As a side-woman, Marks has been described as having “a fresh, modern, and original approach to playing the bass” by Marcus Printup. Marks has played bass for Geoffrey Keezer, Nasheet Waits, Terri Lyne Carrington, Anna Webber, Miles Okazaki, Ingrid Jensen, Kalia Vandever, Matt Wilson, Ted Nash, Morgan Guerin and Marcus Printup. Marks’ discography includes playing on Geoffrey Keezer’s Grammy award winning composition “Refuge”, Kristen Lee Sergeant’s Falling with saxophonist Ted Nash, and Heartland Trio’s debut album Year One.
Marks is also passionate about sharing her love of music with a range of communities.

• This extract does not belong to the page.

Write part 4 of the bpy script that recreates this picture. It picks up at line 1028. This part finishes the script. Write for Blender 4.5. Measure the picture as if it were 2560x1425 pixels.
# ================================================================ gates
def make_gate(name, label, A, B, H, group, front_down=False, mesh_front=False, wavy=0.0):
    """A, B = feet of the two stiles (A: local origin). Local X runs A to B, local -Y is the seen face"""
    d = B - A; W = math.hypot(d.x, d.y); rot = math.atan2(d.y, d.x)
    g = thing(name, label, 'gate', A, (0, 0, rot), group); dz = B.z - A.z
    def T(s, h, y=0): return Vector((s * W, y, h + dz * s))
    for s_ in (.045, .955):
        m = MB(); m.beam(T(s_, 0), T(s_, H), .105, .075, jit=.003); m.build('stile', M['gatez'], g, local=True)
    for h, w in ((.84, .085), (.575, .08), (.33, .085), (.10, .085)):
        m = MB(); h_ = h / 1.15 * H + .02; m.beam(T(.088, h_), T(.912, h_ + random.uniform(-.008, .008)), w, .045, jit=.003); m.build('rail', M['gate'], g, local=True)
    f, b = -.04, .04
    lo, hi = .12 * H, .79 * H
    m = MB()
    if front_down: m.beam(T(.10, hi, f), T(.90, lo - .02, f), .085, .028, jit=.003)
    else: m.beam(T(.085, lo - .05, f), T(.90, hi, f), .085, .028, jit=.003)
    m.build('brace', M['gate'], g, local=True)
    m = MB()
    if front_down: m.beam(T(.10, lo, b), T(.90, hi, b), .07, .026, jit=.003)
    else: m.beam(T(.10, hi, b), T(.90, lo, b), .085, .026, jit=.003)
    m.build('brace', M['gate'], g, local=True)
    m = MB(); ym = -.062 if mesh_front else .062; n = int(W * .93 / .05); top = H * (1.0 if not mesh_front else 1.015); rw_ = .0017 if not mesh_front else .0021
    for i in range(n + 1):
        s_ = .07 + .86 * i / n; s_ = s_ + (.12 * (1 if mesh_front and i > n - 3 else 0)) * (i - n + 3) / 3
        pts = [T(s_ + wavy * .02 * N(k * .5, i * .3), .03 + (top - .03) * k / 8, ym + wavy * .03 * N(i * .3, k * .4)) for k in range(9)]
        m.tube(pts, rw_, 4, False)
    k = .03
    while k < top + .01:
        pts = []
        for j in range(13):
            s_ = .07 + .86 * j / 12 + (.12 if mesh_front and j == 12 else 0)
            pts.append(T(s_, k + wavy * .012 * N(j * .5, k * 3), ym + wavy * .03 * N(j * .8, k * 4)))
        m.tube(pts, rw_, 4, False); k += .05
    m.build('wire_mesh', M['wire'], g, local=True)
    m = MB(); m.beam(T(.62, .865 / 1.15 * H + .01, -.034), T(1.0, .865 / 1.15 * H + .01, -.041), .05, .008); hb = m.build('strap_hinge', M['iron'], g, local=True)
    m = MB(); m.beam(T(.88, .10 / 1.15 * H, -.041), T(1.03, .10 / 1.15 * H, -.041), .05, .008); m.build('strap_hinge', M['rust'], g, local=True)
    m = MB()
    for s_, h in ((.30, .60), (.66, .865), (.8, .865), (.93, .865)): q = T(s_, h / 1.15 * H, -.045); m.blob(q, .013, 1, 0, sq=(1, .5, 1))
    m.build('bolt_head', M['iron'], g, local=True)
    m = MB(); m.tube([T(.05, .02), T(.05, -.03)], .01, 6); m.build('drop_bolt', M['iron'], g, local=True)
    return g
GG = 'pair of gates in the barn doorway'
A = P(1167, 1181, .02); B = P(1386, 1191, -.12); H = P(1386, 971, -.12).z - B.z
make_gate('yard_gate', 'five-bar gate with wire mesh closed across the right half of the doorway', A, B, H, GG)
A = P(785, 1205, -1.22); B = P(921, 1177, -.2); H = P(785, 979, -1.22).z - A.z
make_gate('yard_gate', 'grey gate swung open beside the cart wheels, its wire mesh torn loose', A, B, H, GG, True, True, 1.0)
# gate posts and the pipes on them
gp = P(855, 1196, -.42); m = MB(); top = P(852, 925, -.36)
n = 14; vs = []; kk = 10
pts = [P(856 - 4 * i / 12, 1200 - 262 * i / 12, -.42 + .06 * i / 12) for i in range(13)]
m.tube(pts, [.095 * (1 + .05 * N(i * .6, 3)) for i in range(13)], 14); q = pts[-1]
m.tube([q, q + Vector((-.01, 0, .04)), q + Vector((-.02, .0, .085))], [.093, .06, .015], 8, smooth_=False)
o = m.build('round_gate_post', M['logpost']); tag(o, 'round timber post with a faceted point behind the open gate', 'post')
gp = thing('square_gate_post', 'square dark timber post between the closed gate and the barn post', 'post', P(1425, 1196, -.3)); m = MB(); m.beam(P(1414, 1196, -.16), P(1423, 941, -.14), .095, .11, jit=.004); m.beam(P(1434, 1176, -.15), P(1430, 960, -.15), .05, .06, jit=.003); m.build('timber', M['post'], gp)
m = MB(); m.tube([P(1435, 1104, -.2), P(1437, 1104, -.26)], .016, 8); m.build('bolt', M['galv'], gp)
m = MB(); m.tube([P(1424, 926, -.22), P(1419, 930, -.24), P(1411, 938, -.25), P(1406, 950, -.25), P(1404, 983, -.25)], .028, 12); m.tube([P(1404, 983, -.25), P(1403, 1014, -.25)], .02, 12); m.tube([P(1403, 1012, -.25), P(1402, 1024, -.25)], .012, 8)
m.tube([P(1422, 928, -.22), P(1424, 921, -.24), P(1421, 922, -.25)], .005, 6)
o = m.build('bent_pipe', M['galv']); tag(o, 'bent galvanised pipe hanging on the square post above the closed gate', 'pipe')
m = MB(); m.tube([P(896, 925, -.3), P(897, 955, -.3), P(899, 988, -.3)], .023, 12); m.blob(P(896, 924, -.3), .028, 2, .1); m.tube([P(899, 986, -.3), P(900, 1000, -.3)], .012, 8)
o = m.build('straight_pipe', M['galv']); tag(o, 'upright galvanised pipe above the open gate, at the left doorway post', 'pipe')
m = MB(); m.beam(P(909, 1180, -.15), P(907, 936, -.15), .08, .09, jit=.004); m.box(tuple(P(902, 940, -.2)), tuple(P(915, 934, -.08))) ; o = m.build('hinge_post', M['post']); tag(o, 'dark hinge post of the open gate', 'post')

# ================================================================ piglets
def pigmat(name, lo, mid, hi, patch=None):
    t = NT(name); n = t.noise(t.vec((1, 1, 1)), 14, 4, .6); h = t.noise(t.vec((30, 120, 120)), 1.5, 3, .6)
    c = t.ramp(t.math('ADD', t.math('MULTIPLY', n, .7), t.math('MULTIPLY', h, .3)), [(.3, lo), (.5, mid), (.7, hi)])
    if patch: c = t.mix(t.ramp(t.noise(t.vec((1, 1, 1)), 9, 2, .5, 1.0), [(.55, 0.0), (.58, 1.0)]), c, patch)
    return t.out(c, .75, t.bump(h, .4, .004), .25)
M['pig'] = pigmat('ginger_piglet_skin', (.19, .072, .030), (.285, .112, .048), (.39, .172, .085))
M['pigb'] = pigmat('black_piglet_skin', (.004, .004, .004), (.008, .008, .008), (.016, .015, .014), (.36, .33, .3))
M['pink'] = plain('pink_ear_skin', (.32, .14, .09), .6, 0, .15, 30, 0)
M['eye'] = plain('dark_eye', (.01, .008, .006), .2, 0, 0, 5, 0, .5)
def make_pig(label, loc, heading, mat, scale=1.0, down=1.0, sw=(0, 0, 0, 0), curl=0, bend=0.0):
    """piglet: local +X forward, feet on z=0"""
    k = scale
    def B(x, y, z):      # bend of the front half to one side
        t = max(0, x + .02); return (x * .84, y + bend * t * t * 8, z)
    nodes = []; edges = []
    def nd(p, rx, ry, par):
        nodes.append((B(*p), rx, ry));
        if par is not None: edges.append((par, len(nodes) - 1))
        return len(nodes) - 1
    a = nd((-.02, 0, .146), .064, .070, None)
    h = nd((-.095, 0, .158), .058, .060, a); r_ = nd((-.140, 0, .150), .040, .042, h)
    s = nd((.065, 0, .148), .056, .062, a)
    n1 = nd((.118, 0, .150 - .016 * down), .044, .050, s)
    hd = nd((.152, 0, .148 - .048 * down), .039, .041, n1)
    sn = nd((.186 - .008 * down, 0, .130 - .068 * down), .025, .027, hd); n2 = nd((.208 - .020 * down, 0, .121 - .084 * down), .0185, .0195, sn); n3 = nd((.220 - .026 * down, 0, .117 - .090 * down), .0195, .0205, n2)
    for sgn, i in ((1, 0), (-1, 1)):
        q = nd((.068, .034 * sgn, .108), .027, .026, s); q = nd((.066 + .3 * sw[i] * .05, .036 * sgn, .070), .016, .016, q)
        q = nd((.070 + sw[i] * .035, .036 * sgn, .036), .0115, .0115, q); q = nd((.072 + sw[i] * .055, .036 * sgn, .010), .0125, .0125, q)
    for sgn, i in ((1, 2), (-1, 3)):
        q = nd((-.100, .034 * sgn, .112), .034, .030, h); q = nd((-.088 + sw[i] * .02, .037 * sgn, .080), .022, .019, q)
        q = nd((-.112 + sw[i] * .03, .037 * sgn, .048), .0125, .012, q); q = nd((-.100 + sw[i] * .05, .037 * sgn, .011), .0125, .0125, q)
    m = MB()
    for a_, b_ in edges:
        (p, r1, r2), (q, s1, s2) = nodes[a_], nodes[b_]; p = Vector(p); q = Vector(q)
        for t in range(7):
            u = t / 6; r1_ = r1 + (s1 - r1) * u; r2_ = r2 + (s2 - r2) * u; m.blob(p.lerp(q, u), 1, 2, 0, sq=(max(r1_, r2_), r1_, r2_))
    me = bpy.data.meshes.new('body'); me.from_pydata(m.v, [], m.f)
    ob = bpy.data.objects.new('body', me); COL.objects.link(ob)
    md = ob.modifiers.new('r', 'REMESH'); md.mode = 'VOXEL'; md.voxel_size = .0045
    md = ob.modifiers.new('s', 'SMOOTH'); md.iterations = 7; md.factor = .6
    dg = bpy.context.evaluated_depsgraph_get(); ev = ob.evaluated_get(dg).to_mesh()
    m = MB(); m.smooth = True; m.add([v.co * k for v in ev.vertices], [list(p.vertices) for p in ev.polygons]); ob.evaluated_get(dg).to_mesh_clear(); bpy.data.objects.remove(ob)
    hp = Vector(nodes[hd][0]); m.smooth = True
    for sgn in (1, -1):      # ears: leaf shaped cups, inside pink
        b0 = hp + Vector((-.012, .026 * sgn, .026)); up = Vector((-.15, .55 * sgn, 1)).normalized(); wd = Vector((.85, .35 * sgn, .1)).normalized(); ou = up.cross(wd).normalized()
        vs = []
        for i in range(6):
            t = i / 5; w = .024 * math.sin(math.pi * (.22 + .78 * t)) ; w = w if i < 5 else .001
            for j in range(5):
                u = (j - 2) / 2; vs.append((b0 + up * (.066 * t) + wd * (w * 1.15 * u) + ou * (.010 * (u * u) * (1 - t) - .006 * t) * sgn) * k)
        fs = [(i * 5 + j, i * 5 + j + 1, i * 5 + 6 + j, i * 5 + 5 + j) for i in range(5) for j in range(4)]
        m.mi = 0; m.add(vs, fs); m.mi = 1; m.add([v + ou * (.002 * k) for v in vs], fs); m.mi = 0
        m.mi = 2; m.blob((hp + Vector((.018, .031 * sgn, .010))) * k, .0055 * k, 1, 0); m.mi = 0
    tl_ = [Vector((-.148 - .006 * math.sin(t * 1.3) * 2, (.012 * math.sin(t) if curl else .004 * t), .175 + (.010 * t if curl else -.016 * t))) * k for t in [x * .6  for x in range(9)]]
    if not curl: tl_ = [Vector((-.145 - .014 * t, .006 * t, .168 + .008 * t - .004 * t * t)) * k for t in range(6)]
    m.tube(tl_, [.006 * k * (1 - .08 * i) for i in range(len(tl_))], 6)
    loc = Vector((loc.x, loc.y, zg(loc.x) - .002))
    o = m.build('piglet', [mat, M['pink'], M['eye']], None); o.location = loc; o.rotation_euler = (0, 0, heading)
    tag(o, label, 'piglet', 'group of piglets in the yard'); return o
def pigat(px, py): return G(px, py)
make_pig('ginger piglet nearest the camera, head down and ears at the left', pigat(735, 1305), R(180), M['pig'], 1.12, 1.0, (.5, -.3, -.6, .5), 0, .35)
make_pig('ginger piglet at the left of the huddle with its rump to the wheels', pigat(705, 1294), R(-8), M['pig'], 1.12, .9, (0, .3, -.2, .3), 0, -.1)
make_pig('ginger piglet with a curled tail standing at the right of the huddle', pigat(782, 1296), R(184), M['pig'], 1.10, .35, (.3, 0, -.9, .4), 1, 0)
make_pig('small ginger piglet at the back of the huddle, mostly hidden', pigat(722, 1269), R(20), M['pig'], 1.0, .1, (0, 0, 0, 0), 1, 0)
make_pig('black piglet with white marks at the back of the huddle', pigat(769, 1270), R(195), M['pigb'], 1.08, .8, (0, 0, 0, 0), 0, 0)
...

She has led masterclasses on music and entrepreneurship at colleges across the country, including Brown University, Indiana University, and University of Denver.
Since moving to New York, Marks has been an artist-in-residence at Old Greenwich Presbyterian Church in New Jersey and a curator for Green Lung Studio in Brooklyn. She is teaching on faculty at The Spence School.
Marks is a MacDowell Fellow (2023), an alum of the Stanford Jazz Workshop Mentor Fellow program (2022-23), the Woodshed Network (2021), Betty Carter Jazz Ahead (2019) and the Banff International Workshop in Jazz and Creative Music (2018).
An alum of Indiana University’s Jacobs School of Music, Marks studied with Walter Smith III, Kurt Muroki and Jeremy Allen. She was a member of IU’s top jazz group, the Plummer Jazz Quintet, led by Walter Smith III. She hails from Des Moines, IA.